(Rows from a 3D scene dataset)
⁂
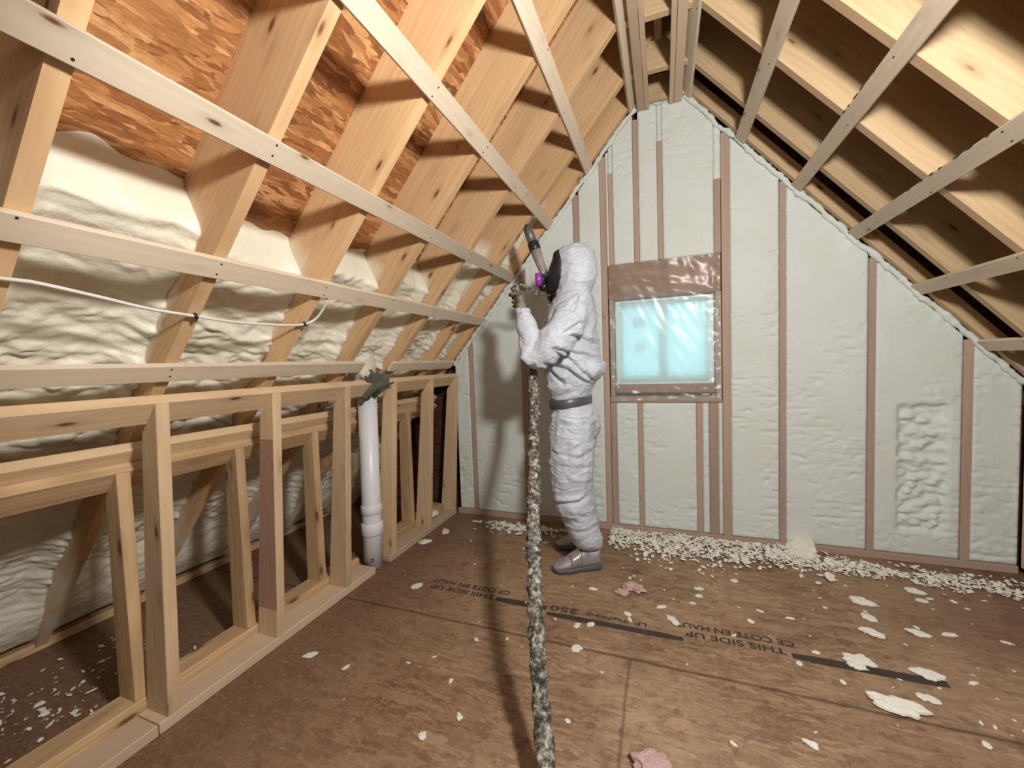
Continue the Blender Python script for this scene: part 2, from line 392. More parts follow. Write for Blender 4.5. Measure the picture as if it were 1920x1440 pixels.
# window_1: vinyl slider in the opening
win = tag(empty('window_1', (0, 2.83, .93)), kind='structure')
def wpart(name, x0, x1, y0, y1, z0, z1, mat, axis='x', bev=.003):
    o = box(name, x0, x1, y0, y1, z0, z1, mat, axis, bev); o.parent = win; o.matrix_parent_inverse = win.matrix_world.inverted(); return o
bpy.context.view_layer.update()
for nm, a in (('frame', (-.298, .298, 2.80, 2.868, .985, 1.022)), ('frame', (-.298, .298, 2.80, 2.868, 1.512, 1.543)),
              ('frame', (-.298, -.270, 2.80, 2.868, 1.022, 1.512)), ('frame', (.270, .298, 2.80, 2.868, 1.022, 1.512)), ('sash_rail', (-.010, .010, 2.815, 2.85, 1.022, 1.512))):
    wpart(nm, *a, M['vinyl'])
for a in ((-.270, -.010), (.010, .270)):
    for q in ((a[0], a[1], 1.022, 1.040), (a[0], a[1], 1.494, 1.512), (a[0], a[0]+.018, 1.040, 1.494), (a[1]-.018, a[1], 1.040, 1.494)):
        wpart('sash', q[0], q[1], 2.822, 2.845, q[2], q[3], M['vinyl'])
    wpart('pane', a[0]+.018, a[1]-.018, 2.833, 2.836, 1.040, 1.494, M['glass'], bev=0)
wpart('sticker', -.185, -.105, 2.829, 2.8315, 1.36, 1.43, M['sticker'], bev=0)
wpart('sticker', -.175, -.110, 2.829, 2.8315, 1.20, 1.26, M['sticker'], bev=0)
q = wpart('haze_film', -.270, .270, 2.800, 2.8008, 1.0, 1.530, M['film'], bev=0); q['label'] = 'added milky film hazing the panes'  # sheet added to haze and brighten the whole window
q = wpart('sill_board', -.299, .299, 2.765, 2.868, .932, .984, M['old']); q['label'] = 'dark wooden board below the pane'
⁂
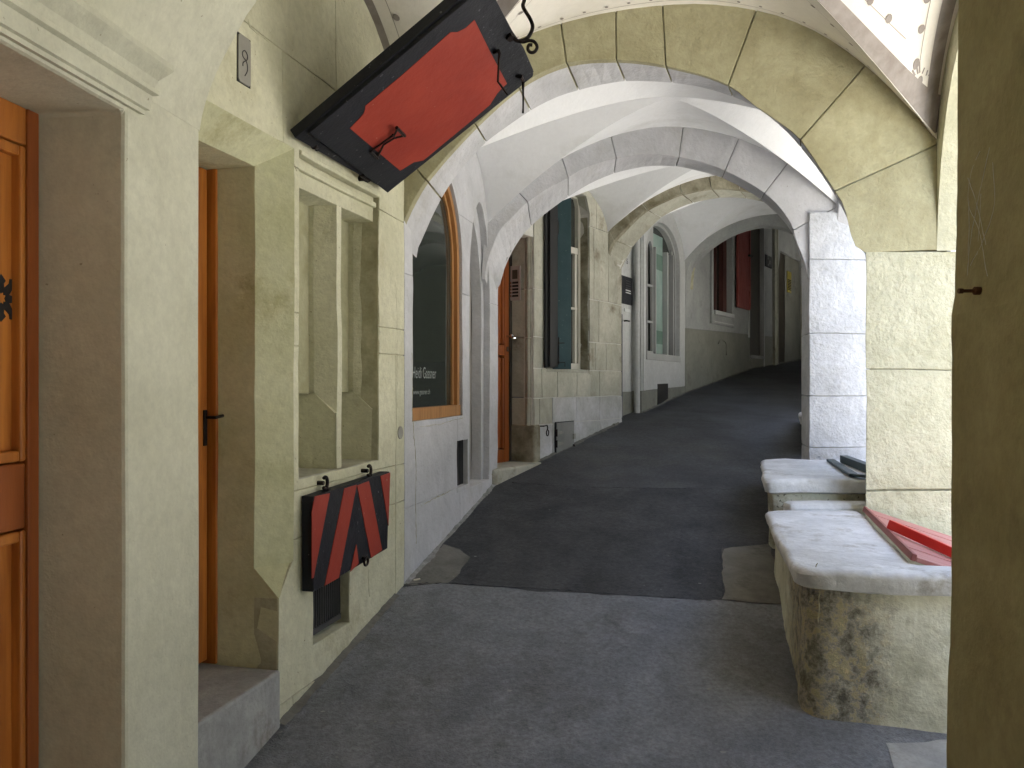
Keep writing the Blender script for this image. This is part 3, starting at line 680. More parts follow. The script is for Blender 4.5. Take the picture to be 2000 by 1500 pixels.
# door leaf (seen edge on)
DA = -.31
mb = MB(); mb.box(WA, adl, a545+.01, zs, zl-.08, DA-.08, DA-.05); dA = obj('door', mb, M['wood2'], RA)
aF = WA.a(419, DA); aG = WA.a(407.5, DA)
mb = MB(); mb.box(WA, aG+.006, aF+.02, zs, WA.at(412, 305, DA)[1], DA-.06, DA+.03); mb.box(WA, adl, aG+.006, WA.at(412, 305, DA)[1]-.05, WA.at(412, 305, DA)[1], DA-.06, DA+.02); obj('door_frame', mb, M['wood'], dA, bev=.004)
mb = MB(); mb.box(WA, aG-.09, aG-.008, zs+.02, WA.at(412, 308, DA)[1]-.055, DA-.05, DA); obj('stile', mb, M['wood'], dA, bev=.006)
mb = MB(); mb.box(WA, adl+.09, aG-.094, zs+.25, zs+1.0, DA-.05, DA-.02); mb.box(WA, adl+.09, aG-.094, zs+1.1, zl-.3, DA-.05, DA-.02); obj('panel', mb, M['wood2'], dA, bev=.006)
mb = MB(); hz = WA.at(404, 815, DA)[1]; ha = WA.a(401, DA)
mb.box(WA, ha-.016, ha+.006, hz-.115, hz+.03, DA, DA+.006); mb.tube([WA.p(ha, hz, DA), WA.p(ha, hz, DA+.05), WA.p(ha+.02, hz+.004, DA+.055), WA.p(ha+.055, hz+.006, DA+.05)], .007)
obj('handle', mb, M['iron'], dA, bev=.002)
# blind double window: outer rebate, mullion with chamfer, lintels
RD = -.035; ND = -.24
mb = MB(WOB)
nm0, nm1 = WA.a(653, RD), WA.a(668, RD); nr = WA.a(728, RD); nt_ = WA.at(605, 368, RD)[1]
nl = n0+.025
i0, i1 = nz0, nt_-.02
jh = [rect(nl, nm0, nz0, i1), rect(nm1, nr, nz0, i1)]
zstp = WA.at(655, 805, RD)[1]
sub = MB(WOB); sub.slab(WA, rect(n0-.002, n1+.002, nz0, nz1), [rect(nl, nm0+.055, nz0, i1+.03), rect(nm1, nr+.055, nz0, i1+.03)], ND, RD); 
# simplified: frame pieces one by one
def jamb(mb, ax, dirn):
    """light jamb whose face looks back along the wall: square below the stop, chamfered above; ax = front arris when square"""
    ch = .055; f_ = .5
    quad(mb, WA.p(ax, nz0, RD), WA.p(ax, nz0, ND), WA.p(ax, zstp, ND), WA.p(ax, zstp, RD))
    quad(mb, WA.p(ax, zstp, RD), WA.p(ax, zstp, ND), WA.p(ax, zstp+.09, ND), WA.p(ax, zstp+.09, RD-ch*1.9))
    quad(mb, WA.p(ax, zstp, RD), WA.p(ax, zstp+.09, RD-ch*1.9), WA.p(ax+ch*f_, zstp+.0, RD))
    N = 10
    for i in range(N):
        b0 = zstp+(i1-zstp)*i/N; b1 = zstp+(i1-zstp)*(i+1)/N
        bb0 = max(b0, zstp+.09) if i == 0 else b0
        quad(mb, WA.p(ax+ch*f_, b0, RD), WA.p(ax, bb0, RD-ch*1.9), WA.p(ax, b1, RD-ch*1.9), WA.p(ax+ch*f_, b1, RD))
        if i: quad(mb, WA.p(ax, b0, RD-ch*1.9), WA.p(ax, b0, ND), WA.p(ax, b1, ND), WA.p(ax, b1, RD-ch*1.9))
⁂
### Task goal
Copy out precisely the lines from the line with "Continue the Blender" to the line with "below the pane'" in the material above, including those two lines and omitting all the rest.

### Exercise response
Continue the Blender Python script for this scene: part 2, from line 392. More parts follow. Write for Blender 4.5. Measure the picture as if it were 1920x1440 pixels.
# window_1: vinyl slider in the opening
win = tag(empty('window_1', (0, 2.83, .93)), kind='structure')
def wpart(name, x0, x1, y0, y1, z0, z1, mat, axis='x', bev=.003):
    o = box(name, x0, x1, y0, y1, z0, z1, mat, axis, bev); o.parent = win; o.matrix_parent_inverse = win.matrix_world.inverted(); return o
bpy.context.view_layer.update()
for nm, a in (('frame', (-.298, .298, 2.80, 2.868, .985, 1.022)), ('frame', (-.298, .298, 2.80, 2.868, 1.512, 1.543)),
              ('frame', (-.298, -.270, 2.80, 2.868, 1.022, 1.512)), ('frame', (.270, .298, 2.80, 2.868, 1.022, 1.512)), ('sash_rail', (-.010, .010, 2.815, 2.85, 1.022, 1.512))):
    wpart(nm, *a, M['vinyl'])
for a in ((-.270, -.010), (.010, .270)):
    for q in ((a[0], a[1], 1.022, 1.040), (a[0], a[1], 1.494, 1.512), (a[0], a[0]+.018, 1.040, 1.494), (a[1]-.018, a[1], 1.040, 1.494)):
        wpart('sash', q[0], q[1], 2.822, 2.845, q[2], q[3], M['vinyl'])
    wpart('pane', a[0]+.018, a[1]-.018, 2.833, 2.836, 1.040, 1.494, M['glass'], bev=0)
wpart('sticker', -.185, -.105, 2.829, 2.8315, 1.36, 1.43, M['sticker'], bev=0)
wpart('sticker', -.175, -.110, 2.829, 2.8315, 1.20, 1.26, M['sticker'], bev=0)
q = wpart('haze_film', -.270, .270, 2.800, 2.8008, 1.0, 1.530, M['film'], bev=0); q['label'] = 'added milky film hazing the panes'  # sheet added to haze and brighten the whole window
q = wpart('sill_board', -.299, .299, 2.765, 2.868, .932, .984, M['old']); q['label'] = 'dark wooden board below the pane'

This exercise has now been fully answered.